**Requirements**. Copy from the first line below down to and including the line with "R = math.radians". Skip the pictures.

**Supplied information**.
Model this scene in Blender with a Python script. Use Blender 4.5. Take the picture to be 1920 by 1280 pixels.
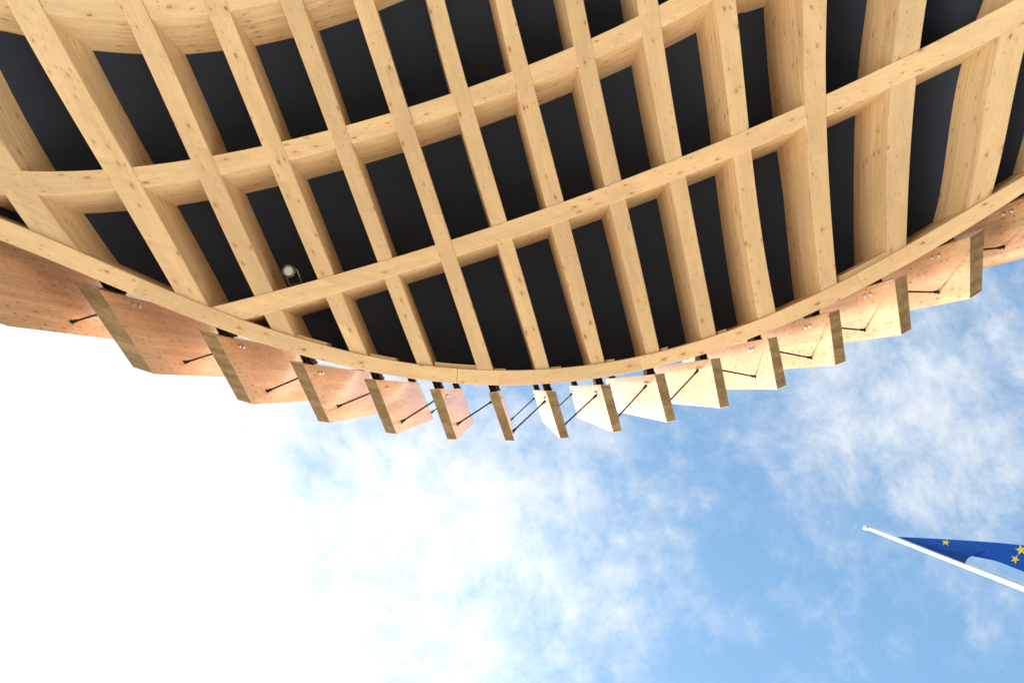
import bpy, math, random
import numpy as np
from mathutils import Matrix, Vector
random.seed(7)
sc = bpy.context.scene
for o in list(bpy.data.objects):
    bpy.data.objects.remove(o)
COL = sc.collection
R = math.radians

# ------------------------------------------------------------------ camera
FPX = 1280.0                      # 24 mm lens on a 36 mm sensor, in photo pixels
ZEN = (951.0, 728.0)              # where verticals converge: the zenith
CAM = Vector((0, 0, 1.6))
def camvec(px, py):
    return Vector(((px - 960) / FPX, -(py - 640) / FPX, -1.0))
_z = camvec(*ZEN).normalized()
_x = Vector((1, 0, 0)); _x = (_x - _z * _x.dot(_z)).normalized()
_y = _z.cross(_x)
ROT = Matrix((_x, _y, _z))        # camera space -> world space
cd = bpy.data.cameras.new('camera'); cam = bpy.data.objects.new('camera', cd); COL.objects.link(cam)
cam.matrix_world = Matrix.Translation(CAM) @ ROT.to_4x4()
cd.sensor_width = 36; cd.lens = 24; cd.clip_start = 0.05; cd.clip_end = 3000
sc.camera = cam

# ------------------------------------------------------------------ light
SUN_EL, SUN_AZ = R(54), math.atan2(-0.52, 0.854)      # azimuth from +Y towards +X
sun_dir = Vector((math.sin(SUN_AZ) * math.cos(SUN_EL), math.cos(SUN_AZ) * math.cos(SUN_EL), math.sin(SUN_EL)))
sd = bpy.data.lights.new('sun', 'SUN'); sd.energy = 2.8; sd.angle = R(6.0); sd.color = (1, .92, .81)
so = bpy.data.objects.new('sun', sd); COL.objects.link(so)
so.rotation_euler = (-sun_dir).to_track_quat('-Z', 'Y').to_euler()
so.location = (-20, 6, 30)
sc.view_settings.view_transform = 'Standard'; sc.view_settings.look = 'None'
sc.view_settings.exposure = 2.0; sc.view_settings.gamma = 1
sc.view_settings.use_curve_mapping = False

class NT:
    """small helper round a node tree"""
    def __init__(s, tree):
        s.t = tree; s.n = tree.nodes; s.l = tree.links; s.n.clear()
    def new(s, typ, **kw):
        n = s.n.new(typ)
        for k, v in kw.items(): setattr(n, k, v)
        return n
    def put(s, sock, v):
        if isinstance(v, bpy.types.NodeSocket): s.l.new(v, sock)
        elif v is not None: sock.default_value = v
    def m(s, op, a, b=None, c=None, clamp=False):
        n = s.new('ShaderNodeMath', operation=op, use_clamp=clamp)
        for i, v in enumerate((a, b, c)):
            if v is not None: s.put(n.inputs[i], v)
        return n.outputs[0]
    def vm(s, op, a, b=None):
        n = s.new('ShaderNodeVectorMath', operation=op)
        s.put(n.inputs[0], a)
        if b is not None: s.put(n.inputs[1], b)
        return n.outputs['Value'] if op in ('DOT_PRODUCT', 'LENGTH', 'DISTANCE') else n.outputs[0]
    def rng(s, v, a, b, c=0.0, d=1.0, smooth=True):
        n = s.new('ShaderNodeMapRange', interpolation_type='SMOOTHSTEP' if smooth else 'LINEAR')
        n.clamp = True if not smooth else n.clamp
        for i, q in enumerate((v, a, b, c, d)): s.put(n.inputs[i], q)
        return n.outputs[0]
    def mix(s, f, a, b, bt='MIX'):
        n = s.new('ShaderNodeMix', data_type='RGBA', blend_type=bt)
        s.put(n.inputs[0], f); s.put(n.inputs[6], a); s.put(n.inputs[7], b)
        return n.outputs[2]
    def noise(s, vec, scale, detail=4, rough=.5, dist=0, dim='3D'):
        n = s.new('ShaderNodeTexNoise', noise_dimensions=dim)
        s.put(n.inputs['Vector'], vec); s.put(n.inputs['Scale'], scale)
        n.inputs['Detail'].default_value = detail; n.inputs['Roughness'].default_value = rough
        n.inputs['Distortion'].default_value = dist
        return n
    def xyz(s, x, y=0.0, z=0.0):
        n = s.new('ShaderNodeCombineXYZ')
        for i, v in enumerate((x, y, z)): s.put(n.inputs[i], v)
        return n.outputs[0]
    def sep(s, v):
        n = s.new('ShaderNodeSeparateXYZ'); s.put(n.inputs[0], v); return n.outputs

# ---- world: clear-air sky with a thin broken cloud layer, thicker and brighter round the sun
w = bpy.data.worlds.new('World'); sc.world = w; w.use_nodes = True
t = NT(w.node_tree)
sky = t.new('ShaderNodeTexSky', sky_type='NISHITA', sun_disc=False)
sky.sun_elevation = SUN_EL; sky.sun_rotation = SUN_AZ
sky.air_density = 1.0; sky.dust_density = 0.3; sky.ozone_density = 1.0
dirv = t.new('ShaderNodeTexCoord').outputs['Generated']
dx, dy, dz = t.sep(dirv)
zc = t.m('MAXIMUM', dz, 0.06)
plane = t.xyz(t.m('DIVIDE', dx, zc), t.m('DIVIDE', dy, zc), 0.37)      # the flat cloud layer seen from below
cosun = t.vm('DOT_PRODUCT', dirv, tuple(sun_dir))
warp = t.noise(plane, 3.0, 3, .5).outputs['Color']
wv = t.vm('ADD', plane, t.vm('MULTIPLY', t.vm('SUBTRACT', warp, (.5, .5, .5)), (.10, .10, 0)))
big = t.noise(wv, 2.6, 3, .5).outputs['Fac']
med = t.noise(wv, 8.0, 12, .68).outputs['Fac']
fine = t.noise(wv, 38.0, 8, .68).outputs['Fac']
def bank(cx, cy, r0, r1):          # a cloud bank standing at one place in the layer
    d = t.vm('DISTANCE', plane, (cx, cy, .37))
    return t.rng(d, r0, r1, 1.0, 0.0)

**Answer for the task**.
Model this scene in Blender with a Python script. Use Blender 4.5. Take the picture to be 1920 by 1280 pixels.
import bpy, math, random
import numpy as np
from mathutils import Matrix, Vector
random.seed(7)
sc = bpy.context.scene
for o in list(bpy.data.objects):
    bpy.data.objects.remove(o)
COL = sc.collection
R = math.radians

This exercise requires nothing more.